## PROBLEM REQUIREMENTS
In full and without alteration, repeat the material.

## SUPPLIED INFORMATION
- - -

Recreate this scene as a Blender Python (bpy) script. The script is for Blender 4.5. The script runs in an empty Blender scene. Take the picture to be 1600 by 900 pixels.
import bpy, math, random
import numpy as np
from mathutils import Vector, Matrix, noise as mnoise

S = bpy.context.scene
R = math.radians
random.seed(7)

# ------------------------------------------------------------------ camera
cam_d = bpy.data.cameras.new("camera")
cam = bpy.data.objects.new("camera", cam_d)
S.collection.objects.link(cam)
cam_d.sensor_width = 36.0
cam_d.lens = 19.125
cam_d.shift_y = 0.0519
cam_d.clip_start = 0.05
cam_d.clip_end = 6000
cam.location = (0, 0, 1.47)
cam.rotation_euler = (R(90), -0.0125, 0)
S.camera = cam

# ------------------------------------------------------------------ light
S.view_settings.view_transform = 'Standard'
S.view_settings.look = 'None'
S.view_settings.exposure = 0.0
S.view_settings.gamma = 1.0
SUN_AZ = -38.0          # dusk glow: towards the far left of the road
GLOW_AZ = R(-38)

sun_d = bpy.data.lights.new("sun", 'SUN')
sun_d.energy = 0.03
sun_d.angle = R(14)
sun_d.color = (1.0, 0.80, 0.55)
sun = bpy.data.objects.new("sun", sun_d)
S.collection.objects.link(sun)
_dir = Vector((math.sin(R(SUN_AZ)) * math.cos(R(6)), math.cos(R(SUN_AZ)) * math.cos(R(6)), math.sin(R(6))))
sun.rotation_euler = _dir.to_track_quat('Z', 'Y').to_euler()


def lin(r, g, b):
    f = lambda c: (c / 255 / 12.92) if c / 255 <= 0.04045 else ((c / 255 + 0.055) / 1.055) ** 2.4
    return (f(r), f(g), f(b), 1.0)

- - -

## TASK OUTPUT
Recreate this scene as a Blender Python (bpy) script. The script is for Blender 4.5. The script runs in an empty Blender scene. Take the picture to be 1600 by 900 pixels.
import bpy, math, random
import numpy as np
from mathutils import Vector, Matrix, noise as mnoise

S = bpy.context.scene
R = math.radians
random.seed(7)

# ------------------------------------------------------------------ camera
cam_d = bpy.data.cameras.new("camera")
cam = bpy.data.objects.new("camera", cam_d)
S.collection.objects.link(cam)
cam_d.sensor_width = 36.0
cam_d.lens = 19.125
cam_d.shift_y = 0.0519
cam_d.clip_start = 0.05
cam_d.clip_end = 6000
cam.location = (0, 0, 1.47)
cam.rotation_euler = (R(90), -0.0125, 0)
S.camera = cam

# ------------------------------------------------------------------ light
S.view_settings.view_transform = 'Standard'
S.view_settings.look = 'None'
S.view_settings.exposure = 0.0
S.view_settings.gamma = 1.0
SUN_AZ = -38.0          # dusk glow: towards the far left of the road
GLOW_AZ = R(-38)

sun_d = bpy.data.lights.new("sun", 'SUN')
sun_d.energy = 0.03
sun_d.angle = R(14)
sun_d.color = (1.0, 0.80, 0.55)
sun = bpy.data.objects.new("sun", sun_d)
S.collection.objects.link(sun)
_dir = Vector((math.sin(R(SUN_AZ)) * math.cos(R(6)), math.cos(R(SUN_AZ)) * math.cos(R(6)), math.sin(R(6))))
sun.rotation_euler = _dir.to_track_quat('Z', 'Y').to_euler()


def lin(r, g, b):
    f = lambda c: (c / 255 / 12.92) if c / 255 <= 0.04045 else ((c / 255 + 0.055) / 1.055) ** 2.4
    return (f(r), f(g), f(b), 1.0)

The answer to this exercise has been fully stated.